Sure, the article is a reasonable refutation to that part of the O'Reilly claim, and that is an important fact to clarify.

The article goes further though, and claims it's "not 'recording your moves'" and is just a "general place at a general time". I don't you can say that point-blank. As stated, I think that it's going to be entirely location-dependent as to whether the database can be treated as a "record of your moves" or not.

The author says he was using his phone and the GPS often.

If they wanted to track your moves and you have turned on the GPS, why doesn't it just, y'know, use the GPS data? Instead Apple tries to track your moves using cell towers?

Seems like the only way this would be a record of your moves would be by coincidence.

To quote from my original comment: Apple probably didn't set out to track users ... That doesn't mean the data won't be enough to track movements in urbanised areas.

Whether this is really a scandal, I don't know. But it certainly seems surprising to me.

My understanding is hte iPhone doens't actually have a GPS receiver in it at all. It only uses a fuzzily defined "assisted GPS" which is basically based completely on 3g towers.

They don't use the GPS satellites at all.

AGPS is GPS satellites assisted by cell towers, and is in the iPhone 3G onwards. http://en.wikipedia.org/wiki/Assisted_GPS

The original iPhone had no GPS and always used cell tower triangulation. This varied a lot - I remember in Manhattan, NY it could track me almost to the street number; on the other hand I once turned it on in a moving car in rural NSW, Australia and it drew a circle approximately 500km in diameter.

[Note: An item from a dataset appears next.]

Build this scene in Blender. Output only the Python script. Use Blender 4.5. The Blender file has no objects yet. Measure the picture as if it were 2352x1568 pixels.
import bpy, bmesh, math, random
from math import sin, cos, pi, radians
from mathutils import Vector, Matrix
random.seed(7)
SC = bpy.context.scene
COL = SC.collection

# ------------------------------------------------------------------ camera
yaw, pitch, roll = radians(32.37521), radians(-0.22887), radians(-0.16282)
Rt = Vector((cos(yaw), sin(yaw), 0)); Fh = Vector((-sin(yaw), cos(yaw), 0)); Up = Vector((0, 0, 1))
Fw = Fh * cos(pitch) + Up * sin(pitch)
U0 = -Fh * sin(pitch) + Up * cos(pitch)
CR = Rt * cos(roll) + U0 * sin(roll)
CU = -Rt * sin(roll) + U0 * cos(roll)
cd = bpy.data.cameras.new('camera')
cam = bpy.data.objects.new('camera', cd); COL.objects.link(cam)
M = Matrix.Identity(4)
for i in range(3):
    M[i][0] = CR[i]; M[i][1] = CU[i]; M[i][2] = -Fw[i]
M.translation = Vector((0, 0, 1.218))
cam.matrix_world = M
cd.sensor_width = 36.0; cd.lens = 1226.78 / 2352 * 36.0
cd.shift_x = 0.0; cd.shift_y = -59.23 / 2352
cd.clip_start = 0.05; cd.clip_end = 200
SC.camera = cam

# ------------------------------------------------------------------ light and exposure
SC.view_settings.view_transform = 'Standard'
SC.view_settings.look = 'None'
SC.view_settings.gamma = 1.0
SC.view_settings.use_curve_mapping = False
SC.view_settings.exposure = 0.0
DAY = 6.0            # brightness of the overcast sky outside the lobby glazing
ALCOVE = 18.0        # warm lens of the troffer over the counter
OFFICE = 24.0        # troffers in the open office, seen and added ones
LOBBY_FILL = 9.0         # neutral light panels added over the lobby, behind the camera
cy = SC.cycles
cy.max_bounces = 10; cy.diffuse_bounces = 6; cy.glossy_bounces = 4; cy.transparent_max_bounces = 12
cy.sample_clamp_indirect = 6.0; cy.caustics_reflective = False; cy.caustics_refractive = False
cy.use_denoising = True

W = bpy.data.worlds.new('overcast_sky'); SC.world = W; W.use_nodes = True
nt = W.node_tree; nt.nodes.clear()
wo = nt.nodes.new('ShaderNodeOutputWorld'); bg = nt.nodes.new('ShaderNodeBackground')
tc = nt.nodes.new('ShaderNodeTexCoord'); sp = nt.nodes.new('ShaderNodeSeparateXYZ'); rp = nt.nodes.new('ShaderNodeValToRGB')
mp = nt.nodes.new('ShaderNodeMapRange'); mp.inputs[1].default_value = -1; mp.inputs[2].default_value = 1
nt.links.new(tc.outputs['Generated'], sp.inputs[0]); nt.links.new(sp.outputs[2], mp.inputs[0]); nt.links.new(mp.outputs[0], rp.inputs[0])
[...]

The device location is not logged in this database at all.

What it does is log the locations of all cell towers that it can communicate with at a point in time. So for a given timestamp, there will be dozens of points logged. So while the data will be able to say "You were somewhere in downtown Pittsburgh at 1:59PM on Monday", it won't be able to say "You were at 517 Liberty Ave at 1:59 on Monday." Also, timestamps for existing towers are updated whenever they are mapped an additional time. So if I was downtown again on Thursday, no one would be able to tell from my data that I had been there on Monday.

See my previous comment in another thread for more detail:

http://news.ycombinator.com/item?id=2467895

Does it record signal strength from the towers, which would allow triangulation?